Newly revealed details of an indictment into the July 15 coup attempt shows a meeting between the country's intelligence and army chiefs led to members of the Gülenist Terror Group (FETÖ), who masterminded the putsch bid, to carry it out earlier than planned.

The indictment says the coup, which killed 248 people, was originally planned to start at 3 a.m. according to FETÖ members, but a general at the army headquarters told fellow coup plotters to reschedule it when he heard that FETÖ infiltrators in the army would be arrested that night. The indictment - which accuses 221 defendants, including generals in the coup attempt - confirms earlier media reports that the pro-coup troops' panic over the possible arrests helped to put their plans into disarray, and ultimately, helped to foil the coup.

Prosecutors say General İlhan Talu, one of the defendants, saw National Intelligence Directorate Hakan Fidan make an unannounced visit to Hulusi Akar, the chief of general staff, on July 15 and immediately called Col. Cemil Turhan, another pro-coup officer, to tell him that the army chief had ordered the summoning of military prosecutors to headquarters to round up FETÖ suspects.
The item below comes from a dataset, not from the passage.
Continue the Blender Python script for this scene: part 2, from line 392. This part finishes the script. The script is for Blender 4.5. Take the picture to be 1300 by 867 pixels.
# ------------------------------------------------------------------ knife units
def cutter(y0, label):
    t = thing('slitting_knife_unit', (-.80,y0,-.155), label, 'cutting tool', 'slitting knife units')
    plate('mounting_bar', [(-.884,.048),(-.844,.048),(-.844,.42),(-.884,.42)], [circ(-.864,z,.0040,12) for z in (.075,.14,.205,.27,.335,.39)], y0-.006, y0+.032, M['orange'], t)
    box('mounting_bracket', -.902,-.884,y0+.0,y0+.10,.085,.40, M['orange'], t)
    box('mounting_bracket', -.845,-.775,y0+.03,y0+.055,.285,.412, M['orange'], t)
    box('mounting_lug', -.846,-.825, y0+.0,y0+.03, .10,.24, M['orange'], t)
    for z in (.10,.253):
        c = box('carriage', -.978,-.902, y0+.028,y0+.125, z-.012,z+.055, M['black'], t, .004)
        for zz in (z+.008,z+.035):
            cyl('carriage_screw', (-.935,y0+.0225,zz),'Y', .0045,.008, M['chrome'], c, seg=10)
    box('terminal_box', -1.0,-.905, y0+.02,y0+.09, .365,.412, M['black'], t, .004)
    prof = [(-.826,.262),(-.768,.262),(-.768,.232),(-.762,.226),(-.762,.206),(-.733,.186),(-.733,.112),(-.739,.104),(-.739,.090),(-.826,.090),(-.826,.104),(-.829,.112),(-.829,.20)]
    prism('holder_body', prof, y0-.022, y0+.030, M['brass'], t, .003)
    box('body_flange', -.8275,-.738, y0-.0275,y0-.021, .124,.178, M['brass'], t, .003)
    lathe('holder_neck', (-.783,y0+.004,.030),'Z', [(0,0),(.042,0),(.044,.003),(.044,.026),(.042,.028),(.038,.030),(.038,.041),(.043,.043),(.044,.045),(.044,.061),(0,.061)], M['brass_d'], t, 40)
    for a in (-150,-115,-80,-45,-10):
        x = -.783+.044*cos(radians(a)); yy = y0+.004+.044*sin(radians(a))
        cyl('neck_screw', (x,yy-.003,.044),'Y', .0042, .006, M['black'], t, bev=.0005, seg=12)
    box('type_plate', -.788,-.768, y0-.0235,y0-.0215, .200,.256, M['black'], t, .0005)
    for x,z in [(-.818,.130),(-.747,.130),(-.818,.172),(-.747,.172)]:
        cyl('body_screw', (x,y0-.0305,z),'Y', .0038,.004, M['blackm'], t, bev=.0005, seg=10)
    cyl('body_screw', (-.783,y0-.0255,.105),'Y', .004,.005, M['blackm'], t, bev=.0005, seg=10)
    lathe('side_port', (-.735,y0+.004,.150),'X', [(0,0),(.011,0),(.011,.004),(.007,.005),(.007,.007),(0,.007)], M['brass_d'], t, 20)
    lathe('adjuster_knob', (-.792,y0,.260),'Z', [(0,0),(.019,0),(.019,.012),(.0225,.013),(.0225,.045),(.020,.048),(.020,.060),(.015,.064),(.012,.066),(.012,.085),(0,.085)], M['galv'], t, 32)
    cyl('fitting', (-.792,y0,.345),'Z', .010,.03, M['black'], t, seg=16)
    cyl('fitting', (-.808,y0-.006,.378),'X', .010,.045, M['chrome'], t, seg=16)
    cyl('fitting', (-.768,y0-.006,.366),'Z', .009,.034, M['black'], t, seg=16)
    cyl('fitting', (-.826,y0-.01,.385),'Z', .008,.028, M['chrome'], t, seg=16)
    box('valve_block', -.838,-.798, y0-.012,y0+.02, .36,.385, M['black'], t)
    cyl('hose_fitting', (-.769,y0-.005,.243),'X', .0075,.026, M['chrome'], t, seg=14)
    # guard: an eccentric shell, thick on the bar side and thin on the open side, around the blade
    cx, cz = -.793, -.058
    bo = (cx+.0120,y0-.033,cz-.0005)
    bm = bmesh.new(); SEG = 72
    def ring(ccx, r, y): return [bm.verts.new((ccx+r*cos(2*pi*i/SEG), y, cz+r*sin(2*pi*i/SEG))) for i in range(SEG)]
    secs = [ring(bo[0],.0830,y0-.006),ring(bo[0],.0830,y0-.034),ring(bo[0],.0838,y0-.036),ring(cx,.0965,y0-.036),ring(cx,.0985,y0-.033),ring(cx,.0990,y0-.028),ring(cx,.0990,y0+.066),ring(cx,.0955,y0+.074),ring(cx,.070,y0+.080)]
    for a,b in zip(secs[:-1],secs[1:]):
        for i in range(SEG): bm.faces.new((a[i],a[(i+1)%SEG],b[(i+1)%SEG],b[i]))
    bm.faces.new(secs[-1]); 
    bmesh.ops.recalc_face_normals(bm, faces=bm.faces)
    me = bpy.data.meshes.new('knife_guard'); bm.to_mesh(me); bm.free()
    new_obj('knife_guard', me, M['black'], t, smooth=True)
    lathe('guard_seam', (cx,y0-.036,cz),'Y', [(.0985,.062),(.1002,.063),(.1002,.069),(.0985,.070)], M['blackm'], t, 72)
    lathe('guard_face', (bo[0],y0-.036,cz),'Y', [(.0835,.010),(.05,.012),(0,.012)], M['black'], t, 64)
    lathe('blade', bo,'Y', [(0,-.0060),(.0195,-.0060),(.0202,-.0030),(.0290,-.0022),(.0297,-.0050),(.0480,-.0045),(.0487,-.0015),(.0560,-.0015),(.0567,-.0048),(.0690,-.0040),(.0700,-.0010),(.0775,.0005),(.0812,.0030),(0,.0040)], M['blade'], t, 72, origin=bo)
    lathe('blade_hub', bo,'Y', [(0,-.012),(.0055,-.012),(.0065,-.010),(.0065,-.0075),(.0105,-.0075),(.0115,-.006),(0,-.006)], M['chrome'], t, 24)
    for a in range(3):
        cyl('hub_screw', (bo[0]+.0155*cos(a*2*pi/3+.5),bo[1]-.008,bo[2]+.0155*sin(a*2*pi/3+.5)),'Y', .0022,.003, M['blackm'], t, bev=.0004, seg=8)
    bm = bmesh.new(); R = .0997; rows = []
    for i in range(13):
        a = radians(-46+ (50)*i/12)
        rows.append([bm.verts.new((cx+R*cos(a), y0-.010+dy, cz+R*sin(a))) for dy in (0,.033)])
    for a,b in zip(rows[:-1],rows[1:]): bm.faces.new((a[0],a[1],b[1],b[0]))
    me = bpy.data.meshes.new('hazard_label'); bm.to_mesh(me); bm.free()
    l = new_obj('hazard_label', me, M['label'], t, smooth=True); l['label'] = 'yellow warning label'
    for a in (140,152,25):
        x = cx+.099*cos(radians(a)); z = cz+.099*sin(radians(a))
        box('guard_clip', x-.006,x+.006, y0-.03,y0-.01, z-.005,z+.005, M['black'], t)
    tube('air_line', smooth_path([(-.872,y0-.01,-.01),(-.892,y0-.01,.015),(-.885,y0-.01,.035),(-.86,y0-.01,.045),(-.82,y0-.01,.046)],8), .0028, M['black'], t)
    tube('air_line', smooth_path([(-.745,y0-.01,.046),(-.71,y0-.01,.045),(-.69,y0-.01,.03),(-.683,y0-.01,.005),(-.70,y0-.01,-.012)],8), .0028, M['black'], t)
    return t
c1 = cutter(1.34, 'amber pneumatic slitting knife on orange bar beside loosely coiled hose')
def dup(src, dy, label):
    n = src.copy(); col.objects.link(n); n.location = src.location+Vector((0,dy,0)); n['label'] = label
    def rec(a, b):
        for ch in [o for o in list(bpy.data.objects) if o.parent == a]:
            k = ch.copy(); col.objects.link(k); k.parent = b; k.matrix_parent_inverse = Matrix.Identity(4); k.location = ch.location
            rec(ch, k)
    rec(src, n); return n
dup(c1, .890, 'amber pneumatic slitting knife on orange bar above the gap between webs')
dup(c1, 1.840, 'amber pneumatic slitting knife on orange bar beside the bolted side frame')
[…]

Talu was the head of the personnel department at the office of the chief of general staff before he was dismissed from the army and arrested for links to the coup. He told the fellow coup plotters that land forces Cdr. Salih Zeki Çolak had left for the headquarters of Land Aviation Command - which oversees the operations of military helicopters - and that arrests were "imminent." It was the officers at Land Aviation Command who had been implicated in an investigation into FETÖ's infiltration of the army and FETÖ members in other military units believed they would be next in the country's efforts to weed out the terror cult's clout in the army.

The indictment says pro-coup troops had informed Adil Öksüz and other senior figures about FETÖ and received their approval for the change of plans. Öksüz, a theology lecturer by profession, remains at large after he was controversially released following his capture in a military base in Ankara during the coup attempt. He is accused of holding talks with military officers before the putsch bid and arranging the coup efforts personally approved by Fetullah Gülen, the U.S.-based leader of FETÖ.

İlhan Talu is also accused of "leading the way" for a pro-coup team of Special Forces - an elite branch of the military - as they entered the army headquarters to apprehend anti-coup generals. After guiding them to the command floor, Talu held meetings with fellow pro-coup officers on the next steps of the coup. Talu rejected the accusations after his detention and claimed he locked himself in his office at the headquarters and never stepped out during the coup attempt.

Prosecutors have concluded the main investigation into the coup attempt last week and sent the indictment to a court scheduled to start trying 221 defendants in the coming months.

Fetullah Gülen is the prime suspect in the main indictment, while Akın Öztürk, former commander of the Turkish Air Force and a member of the powerful Supreme Military Council, is accused of heading the Peace at Home Council of the putschists. The Ankara Chief Prosecutor's Office is asking for multiple life sentences for Gülen and Öztürk.

Gülen remains in the United States, where he settled in 1999. Thirty-seven members of the coup council and Gülen face a record 2,988 possible life sentences for the coup attempt that killed at least 248 people.

Fifteen suspects in the indictment remain at large, while Gen. Semih Terzi, a member of the council, was killed as he tried to seize a military base in Ankara during the coup attempt. Of the 221 suspects, 199 remain in detention, while eight were released pending trial.